In much recent philosophical and neuroscientific research on self-consciousness, the experienced first-person perspective is treated as a simple phenomenon identified with the experienced origin of an egocentric frame of reference centred upon an individual’s own body (Blanke & Metzinger 2009; Vogeley & Fink 2003). But egocentric perspective, despite being an apparently simple phenomenon, is in fact as potentially complex as the macroscopic structure of the body itself (Smith 2010). Human bodies are composed of a number of parts that are to some degree independently mobile, any of which may serve to centre a distinct egocentric frame of reference. As this observation is well known, we may presume that theorists who treat egocentric perspective as simple are assuming that locations in these various egocentric frames of reference are translated into a single, ultimate egocentric frame reference which itself determines egocentric perspectival phenomena.
However, neurophysiological and neuropsychological research on spatial representation suggests independent motivation for this ultimate frame being centred upon the head (e.g., Avillac et al. 2005) or the torso (e.g., Karnath et al. 1991). By rotating head and torso in opposite directions, an egocentric frame of reference centred upon the head can be misaligned with another frame centred upon the torso. In such a “misalignment” situation, a single object may be “to the right” with respect to the head and “to the left” with respect to the torso (Longo & Alsmith 2013). Following Christopher Peacocke’s (1992) description of the phenomenology of experienced direction, one would hypothesise that differences in experienced posture would determine differences in egocentric perspectival experience.[7] One could thus use misalignment situations to determine the respective contributions of the head and the torso to the organisation of egocentric perspectival experience at a given point in time in the following experiment:
Experiment 3: Standing with their head and torso aligned or misaligned ±15°, participants perform a task that involves either an explicit or only an implicit egocentric perspective (see below). The angular deviation of the stimulus in relation to the head and/or torso is recorded, such that one would be able assess the respective contributions of each body-part's orientation to the participants egocentric perspectival judgments. Participants would receive either galvanic vestibular stimulation (GVS) or tendon vibration stimulation to precisely assess the relative contribution of vestibular processes to egocentric perspective.
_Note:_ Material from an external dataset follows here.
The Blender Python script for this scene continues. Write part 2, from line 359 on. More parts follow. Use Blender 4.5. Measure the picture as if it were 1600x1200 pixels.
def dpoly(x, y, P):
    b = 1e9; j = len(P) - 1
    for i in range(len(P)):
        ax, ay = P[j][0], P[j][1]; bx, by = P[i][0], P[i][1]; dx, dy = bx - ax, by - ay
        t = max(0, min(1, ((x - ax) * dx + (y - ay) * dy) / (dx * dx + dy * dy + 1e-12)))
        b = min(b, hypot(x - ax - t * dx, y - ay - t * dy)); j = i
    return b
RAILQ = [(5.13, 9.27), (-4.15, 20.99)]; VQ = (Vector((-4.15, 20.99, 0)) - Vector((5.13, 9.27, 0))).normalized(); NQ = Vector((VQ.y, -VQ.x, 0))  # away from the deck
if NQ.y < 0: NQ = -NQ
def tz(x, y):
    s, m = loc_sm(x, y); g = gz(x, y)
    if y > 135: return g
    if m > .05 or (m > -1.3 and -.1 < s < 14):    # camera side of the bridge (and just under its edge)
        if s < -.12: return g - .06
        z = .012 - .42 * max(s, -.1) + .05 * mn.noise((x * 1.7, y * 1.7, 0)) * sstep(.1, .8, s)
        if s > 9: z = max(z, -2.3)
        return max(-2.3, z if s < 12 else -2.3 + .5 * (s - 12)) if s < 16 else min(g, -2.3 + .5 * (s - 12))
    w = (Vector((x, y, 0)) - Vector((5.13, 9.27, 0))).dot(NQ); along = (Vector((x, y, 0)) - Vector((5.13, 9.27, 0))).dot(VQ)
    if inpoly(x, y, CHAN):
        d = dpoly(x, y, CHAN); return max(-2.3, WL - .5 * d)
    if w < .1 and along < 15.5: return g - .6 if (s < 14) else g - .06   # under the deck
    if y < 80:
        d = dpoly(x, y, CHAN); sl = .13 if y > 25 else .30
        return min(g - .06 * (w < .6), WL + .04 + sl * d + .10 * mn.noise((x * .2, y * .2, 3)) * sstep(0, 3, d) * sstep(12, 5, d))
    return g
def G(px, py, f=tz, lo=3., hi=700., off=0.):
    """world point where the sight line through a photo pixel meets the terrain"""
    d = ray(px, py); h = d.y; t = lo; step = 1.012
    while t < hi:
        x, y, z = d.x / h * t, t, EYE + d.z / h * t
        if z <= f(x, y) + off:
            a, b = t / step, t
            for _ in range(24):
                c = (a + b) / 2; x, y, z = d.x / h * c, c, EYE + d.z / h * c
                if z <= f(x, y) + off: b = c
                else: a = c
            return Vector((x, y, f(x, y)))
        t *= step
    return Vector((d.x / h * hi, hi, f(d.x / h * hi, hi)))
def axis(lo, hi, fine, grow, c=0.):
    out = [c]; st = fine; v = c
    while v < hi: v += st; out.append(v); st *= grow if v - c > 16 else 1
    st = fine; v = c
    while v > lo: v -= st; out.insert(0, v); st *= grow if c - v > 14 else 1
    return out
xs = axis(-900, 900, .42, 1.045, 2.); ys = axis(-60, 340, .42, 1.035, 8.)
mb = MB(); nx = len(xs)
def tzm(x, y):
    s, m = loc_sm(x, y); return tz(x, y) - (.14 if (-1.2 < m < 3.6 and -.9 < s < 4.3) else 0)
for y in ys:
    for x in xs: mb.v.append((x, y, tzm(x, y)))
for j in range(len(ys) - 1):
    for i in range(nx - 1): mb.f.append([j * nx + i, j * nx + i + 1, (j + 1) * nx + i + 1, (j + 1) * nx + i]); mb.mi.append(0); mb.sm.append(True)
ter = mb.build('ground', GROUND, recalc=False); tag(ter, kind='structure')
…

In more detail, the suggestions are these. For an explicit task, stimuli could be presented across the entire visual field in regular intervals, varying in distance and elevation, and participants would judge whether a stimulus presented looks “to their left or to their right”. A potential limitation of the explicit task is that in using overt left/right judgements, participants’ responses may reflect a stipulated meaning of these terms that is independent of the egocentric perspectival structure of their experience. However, a recent study using a covert attentional cuing paradigm found that rotation of the torso primes participants to respond more quickly to visual stimuli appearing on the side of a computer screen congruent to the direction of rotation (Grubb & Reed 2002).[8] One could adapt this paradigm to directly compare the respective influences of head and torso by rotating the head and/or the torso ±15° relative to the screen where stimuli would be presented. Target and cueing visual stimuli would appear on either congruent or incongruent sides of the screen and participants would make speed responses to indicate whether the target appears to the left or the right on each trial. Again, as the angular deviation of the stimulus in relation to the head and/or torso would be known, one would be able assess the respective contributions of each body-part's orientation to the participant’s egocentric perspectival judgments.
Based on previous work, I would expect participants’ judgements to implicate both their head and torso as determining their egocentric perspectival experience (Alsmith & Longo 2014). More specifically, I would expect that both head- and torso-centred reference frames would influence explicit and implicit egocentric perspectival phenomena (Longo & Alsmith 2013), though the exact weighting will be unequal at lateral extremes of each body part and will differ between individuals (Alsmith et al. in preparation). The further prediction would be that manipulating vestibular and proprioceptive processing will modulate felt postural misalignment and thereby systematically influence performance on explicit and implicit egocentric perspectival tasks.